Compared with the interaction between particles and photons, the optical force between particles is of fundamentally important as well. In the end of the first part, I propose a new technique to measure the optical binding forces between two plasmonic particles. By using localization technique on a build-in cantilever, I prove the potential to measure the force with accuracy up to sub-pico-Newton.

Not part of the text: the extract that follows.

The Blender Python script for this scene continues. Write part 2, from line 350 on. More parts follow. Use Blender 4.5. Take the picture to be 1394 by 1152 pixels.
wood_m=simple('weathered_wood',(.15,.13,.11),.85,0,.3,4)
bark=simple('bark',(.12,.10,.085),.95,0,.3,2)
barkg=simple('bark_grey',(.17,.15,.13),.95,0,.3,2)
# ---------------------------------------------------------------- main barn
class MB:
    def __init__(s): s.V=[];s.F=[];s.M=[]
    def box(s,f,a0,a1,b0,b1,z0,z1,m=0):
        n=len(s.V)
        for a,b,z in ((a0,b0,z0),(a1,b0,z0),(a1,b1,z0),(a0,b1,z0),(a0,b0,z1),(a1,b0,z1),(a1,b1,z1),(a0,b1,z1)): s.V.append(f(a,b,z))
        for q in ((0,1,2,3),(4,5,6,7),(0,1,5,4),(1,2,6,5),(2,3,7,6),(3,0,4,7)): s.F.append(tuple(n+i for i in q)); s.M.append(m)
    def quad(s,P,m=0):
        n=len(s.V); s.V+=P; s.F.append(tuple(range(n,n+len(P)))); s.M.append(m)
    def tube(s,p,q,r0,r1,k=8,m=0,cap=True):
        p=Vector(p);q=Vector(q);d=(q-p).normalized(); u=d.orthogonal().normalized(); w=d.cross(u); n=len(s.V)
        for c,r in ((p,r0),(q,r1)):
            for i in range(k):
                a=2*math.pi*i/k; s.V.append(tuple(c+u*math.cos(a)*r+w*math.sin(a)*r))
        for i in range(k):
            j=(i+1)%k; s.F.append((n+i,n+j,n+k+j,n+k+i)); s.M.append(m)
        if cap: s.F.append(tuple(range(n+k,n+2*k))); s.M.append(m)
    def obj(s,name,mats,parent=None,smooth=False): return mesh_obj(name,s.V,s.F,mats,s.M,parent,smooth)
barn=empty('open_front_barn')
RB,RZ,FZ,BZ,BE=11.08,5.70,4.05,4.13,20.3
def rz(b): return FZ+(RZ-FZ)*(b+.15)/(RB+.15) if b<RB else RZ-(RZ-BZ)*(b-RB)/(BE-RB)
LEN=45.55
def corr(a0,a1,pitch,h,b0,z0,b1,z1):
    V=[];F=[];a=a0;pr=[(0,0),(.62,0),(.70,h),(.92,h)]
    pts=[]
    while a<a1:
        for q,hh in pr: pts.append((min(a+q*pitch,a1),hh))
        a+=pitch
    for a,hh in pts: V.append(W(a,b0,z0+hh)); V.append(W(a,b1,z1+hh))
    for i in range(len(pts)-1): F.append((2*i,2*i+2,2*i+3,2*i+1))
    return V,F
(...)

The second part of this dissertation is about the modulation of light, an optical modulator. Integrated optical modulator with high modulation speed, small footprint and large optical bandwidth is poised to be the enabling device for on-chip optical interconnects. However, present devices suffer from intrinsic narrow-bandwidth aside from their sophisticated optical design, stringent fabrication, temperature tolerances and large foot print. By using graphene, a monolayer of carbon atoms, I experimentally demonstrated a broadband, high-speed, waveguide-integrated electroabsorption modulator. The extremely strong interaction between light and relativistic electrons in graphene allows us to integrate an optical modulator within an ultra-small footprint while operating at a high speed with broad bandwidth under ambient conditions. Even monolayer of being less than 1 nm in thickness, its modulation effectiveness is comparable with the best materials like Ge and SiGe with tens nanometers. In addition, the athermal optoelectronic properties of graphene make the device immune to harsh operation environments, in sharp contrast to all existing semiconductor approaches.